For Migrants and Returnees
If you’re moving to South Africa or coming back after living abroad, you have cross-cultural communication and adaptability.
Link to: Interview Questions for Migrants and Returnees to South Africa
Example: “Working in three different countries taught me to adapt quickly to new norms and build rapport with diverse teams. That’s a transferable skill any employer needs.”
A Quick Comparison Table
| Situation | Key Transferable Skill | How to Frame It |
|---|---|---|
| Career changer | Analytical thinking | “I solved problems daily as a nurse; now I can solve process issues in admin.” |
| Stay-at-home parent | Organisation | “Managing a household is like running a small project – timelines, budgets, and people.” |
| Older worker | Industry knowledge | “I’ve seen market cycles and know what works long-term.” |
| Bootcamp graduate | Learning agility | “I master new tools quickly – I just did it in three months.” |
| Migrant | Adaptability | “I’ve thrived in unfamiliar environments and built trust across cultures.” |
Confidence-Building for Nervous Career Changers
It’s normal to feel anxious when you don’t have the “perfect” CV. But remember: skills are what make employees successful, not job titles.
Practise your STAR stories out loud. Record yourself. Do mock interviews with a friend. The more you rehearse, the more natural you’ll sound.
Also, focus on what you can do, not what you lack. If you struggle with confidence, read Confidence-Building Answers for Nervous Career Changers for specific phrases that turn doubt into strength.
Final Thoughts
Positioning transferable skills in interviews is not about pretending you have direct experience.

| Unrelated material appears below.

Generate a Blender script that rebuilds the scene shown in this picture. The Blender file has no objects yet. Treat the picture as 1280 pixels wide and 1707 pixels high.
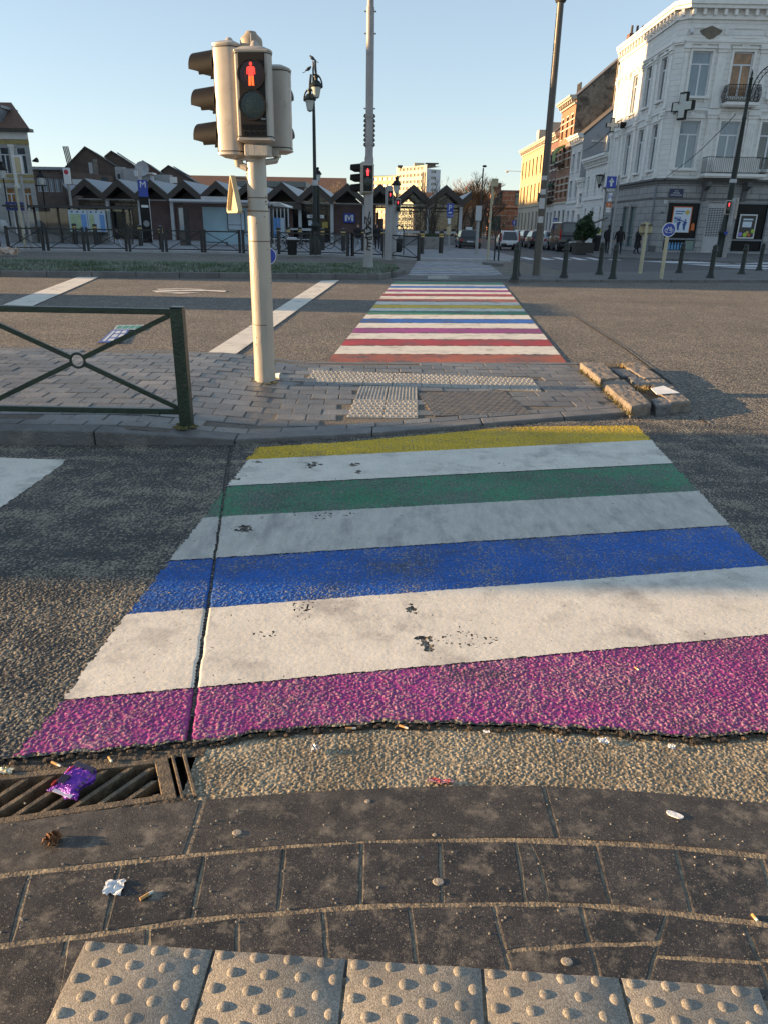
import bpy, math, random
import numpy as np
from mathutils import Vector, Matrix
R = math.radians
S = bpy.context.scene
COL = S.collection
# ---------------------------------------------------------------- camera, sky, sun, exposure
FPX, CAMH, HORY = 1210.0, 1.45, 376.0
PITCH = math.atan((853.5 - HORY) / FPX)
ROLL = R(1.05)
cam_data = bpy.data.cameras.new('camera')
cam_data.sensor_fit = 'VERTICAL'
cam_data.sensor_height = 36.0
cam_data.lens = FPX / 1707.0 * 36.0
cam_data.clip_start = 0.05
cam_data.clip_end = 6000.0
cam = bpy.data.objects.new('camera', cam_data)
COL.objects.link(cam)
cam.matrix_world = Matrix.Translation((0, 0, CAMH)) @ Matrix.Rotation(math.pi / 2 - PITCH, 4, 'X') @ Matrix.Rotation(ROLL, 4, 'Z')
S.camera = cam
SUN_EL = R(9.0)
SUN_AZ = R(-90.0)            # the sun stands to the left of the crossing
world = bpy.data.worlds.new('World')
S.world = world
world.use_nodes = True
wn = world.node_tree.nodes
wl = world.node_tree.links
bg = wn['Background']
sky = wn.new('ShaderNodeTexSky')
sky.sky_type = 'NISHITA'
sky.sun_disc = False
sky.sun_elevation = SUN_EL
sky.sun_rotation = SUN_AZ
sky.air_density = 0.85
sky.dust_density = 0.15
sky.ozone_density = 2.2
gam = wn.new('ShaderNodeGamma')              # softens the step from the bright horizon to the zenith
gam.inputs[1].default_value = 0.55
wl.new(sky.outputs[0], gam.inputs[0])
hue = wn.new('ShaderNodeHueSaturation')
hue.inputs['Saturation'].default_value = 0.94
wl.new(gam.outputs[0], hue.inputs['Color'])
wl.new(hue.outputs[0], bg.inputs[0])
bg.inputs[1].default_value = 0.15
sun_data = bpy.data.lights.new('sun', 'SUN')
sun_data.energy = 4.6
sun_data.angle = R(0.5)
sun_data.color = (1.0, 0.66, 0.34)
sun = bpy.data.objects.new('sun', sun_data)
COL.objects.link(sun)
sd = Vector((math.sin(SUN_AZ) * math.cos(SUN_EL), math.cos(SUN_AZ) * math.cos(SUN_EL), math.sin(SUN_EL)))
sun.rotation_euler = sd.to_track_quat('Z', 'Y').to_euler()
S.view_settings.view_transform = 'Standard'
S.view_settings.look = 'None'
S.view_settings.gamma = 1.0
S.view_settings.exposure = 1.6
S.cycles.max_bounces = 6
S.cycles.transparent_max_bounces = 12
S.cycles.use_denoising = True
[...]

It’s about translating your past into a language the interviewer understands.
- Identify your skills honestly.
- Reframe them using industry terms.
- Back them up with specific results.
- Anticipate the obvious gaps and answer them proactively.
South Africa’s job market is tough, but it also rewards candidates who show they can think on their feet and adapt. Your transferable skills prove you can do exactly that.
Walk into your next interview knowing that your past – every part of it – has prepared you for this opportunity. Now go show them why.